begin

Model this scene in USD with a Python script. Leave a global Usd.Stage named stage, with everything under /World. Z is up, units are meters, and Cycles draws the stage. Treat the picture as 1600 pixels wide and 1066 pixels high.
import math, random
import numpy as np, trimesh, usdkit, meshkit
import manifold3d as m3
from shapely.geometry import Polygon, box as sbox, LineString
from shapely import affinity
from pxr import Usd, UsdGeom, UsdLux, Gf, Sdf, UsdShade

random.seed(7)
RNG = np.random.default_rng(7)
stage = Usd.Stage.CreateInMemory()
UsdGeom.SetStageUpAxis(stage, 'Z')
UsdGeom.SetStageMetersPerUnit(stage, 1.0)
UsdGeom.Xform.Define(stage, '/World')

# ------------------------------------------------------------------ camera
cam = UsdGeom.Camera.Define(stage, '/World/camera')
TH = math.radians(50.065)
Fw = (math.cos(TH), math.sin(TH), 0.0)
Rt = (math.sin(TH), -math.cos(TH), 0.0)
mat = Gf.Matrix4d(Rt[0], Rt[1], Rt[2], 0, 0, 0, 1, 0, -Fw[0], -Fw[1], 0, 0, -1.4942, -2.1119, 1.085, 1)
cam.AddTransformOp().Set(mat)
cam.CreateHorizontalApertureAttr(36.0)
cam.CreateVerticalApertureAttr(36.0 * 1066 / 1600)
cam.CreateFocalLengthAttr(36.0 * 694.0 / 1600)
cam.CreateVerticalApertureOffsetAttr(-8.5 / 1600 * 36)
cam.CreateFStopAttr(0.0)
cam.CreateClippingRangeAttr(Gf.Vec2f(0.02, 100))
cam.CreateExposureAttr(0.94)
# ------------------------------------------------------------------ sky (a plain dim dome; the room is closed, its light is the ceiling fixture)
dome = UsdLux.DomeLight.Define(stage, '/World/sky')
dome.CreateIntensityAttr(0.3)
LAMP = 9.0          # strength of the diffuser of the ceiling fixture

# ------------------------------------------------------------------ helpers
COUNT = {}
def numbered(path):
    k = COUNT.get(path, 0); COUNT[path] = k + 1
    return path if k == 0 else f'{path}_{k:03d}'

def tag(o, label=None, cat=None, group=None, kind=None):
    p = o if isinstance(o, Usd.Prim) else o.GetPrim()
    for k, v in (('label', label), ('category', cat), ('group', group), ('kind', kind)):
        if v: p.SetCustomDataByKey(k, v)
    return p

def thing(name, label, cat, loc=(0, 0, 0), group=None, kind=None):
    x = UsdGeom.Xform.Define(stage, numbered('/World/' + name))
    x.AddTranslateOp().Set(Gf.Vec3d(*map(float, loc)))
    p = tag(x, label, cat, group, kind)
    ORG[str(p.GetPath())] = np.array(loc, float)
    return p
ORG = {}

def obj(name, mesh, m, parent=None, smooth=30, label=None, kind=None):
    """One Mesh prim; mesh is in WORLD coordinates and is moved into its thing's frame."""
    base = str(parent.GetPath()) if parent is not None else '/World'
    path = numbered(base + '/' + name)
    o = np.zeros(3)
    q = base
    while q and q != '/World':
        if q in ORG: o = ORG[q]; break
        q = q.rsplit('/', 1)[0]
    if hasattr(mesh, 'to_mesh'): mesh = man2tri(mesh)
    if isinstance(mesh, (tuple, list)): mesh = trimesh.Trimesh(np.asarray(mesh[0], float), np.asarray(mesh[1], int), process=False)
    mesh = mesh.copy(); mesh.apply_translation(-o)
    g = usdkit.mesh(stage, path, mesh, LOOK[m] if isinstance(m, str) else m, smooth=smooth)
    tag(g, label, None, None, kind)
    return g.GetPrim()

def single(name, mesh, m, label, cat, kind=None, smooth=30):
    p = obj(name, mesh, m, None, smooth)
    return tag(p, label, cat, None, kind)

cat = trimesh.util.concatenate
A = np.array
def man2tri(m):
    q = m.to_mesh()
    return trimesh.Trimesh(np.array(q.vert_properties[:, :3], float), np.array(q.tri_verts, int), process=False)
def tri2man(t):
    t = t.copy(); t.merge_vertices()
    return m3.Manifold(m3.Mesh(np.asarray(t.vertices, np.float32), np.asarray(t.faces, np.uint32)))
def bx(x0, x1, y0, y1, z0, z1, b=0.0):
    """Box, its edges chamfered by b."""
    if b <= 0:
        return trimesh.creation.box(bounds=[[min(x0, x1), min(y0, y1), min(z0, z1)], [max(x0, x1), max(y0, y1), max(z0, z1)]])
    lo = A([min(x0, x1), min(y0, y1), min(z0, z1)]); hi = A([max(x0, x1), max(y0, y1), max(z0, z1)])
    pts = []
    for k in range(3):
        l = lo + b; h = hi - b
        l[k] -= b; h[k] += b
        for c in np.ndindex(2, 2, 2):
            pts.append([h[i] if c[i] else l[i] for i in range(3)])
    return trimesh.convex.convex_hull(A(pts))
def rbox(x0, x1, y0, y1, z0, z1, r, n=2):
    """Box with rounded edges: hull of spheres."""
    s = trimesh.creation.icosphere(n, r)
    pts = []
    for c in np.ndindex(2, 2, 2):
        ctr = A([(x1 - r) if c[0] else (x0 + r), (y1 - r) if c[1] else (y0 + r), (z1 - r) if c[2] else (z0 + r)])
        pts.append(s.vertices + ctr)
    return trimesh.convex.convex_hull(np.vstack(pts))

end

*TASK OBJECTIVE*.
Please reproduce exactly the lines above, beginning with the first and ending with the line that contains "of the ceiling fixture", and include nothing outside that range.

*EXERCISE RESPONSE*.
Model this scene in USD with a Python script. Leave a global Usd.Stage named stage, with everything under /World. Z is up, units are meters, and Cycles draws the stage. Treat the picture as 1600 pixels wide and 1066 pixels high.
import math, random
import numpy as np, trimesh, usdkit, meshkit
import manifold3d as m3
from shapely.geometry import Polygon, box as sbox, LineString
from shapely import affinity
from pxr import Usd, UsdGeom, UsdLux, Gf, Sdf, UsdShade

random.seed(7)
RNG = np.random.default_rng(7)
stage = Usd.Stage.CreateInMemory()
UsdGeom.SetStageUpAxis(stage, 'Z')
UsdGeom.SetStageMetersPerUnit(stage, 1.0)
UsdGeom.Xform.Define(stage, '/World')

# ------------------------------------------------------------------ camera
cam = UsdGeom.Camera.Define(stage, '/World/camera')
TH = math.radians(50.065)
Fw = (math.cos(TH), math.sin(TH), 0.0)
Rt = (math.sin(TH), -math.cos(TH), 0.0)
mat = Gf.Matrix4d(Rt[0], Rt[1], Rt[2], 0, 0, 0, 1, 0, -Fw[0], -Fw[1], 0, 0, -1.4942, -2.1119, 1.085, 1)
cam.AddTransformOp().Set(mat)
cam.CreateHorizontalApertureAttr(36.0)
cam.CreateVerticalApertureAttr(36.0 * 1066 / 1600)
cam.CreateFocalLengthAttr(36.0 * 694.0 / 1600)
cam.CreateVerticalApertureOffsetAttr(-8.5 / 1600 * 36)
cam.CreateFStopAttr(0.0)
cam.CreateClippingRangeAttr(Gf.Vec2f(0.02, 100))
cam.CreateExposureAttr(0.94)
# ------------------------------------------------------------------ sky (a plain dim dome; the room is closed, its light is the ceiling fixture)
dome = UsdLux.DomeLight.Define(stage, '/World/sky')
dome.CreateIntensityAttr(0.3)
LAMP = 9.0          # strength of the diffuser of the ceiling fixture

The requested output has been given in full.